Rediscovering bricks and mortar

  • Article by: STEPHANIE CLIFFORD , New York Times
  • Updated: December 18, 2012 - 8:49 PM

Outside the virtual world is a real one where retailers can sell stuff, too.

Andy Dunn was fierce about the Internet-only model of his apparel company, Bonobos, after helping to found it in 2007. He gave a speech, "The End of Apparel as We Know It," arguing that stores were a bad economic decision. As he told a news channel in 2009: "We keep men out of retail stores when we know that men fundamentally don't enjoy shopping."

How times have changed.

Recently, Dunn was looking with satisfaction around a Bonobos store, one of six the company will open this year. "I was pretty puritanical about e-commerce only," he said, but found that about half of would-be customers would not order apparel online because they wanted to feel the merchandise. E-commerce is growing fast, he added, but "that doesn't mean the offline world is going away -- it just means it's changing."

After years of criticizing physical stores as relics, even e-commerce zealots are acknowledging there is something to a bricks-and-mortar location. EBay and Etsy are testing temporary stores, while Piperlime, the Gap Inc. unit that was online-only for six years, opened a SoHo store this fall. Bonobos plans to keep opening stores, and Warby Parker, the eyeglass brand, will soon open a permanent location.
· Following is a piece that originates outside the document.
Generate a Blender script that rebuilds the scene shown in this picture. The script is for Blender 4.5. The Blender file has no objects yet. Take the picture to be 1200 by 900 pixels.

The companies say they are catering to customers who want to see what they are buying in person, and who see shopping as a social event. As they build the physical locations, though, the retailers are reimagining some long-established rules -- carrying less inventory, having fewer staff members and embracing small and out-of-the-way locations. In the process, they are creating what could be a model for efficient in-store operations.

The online retailers are now, in effect, creating their own showrooms, after complaints from physical retailers that their stores were being treated as displays for items that customers then bought for less on the Web.

Dunn said the store idea stemmed from the headache of ordering clothes online.

"We were hearing, more and more, 'I want to try this on before I buy it,'" he said. And though Bonobos suggested that customers order multiple sizes, that didn't fit with the ethos of good service he was trying to build for the company. "I always felt a little fraudulent saying that. Clicking on six sizes and having them shipped to me is not a great experience," he said.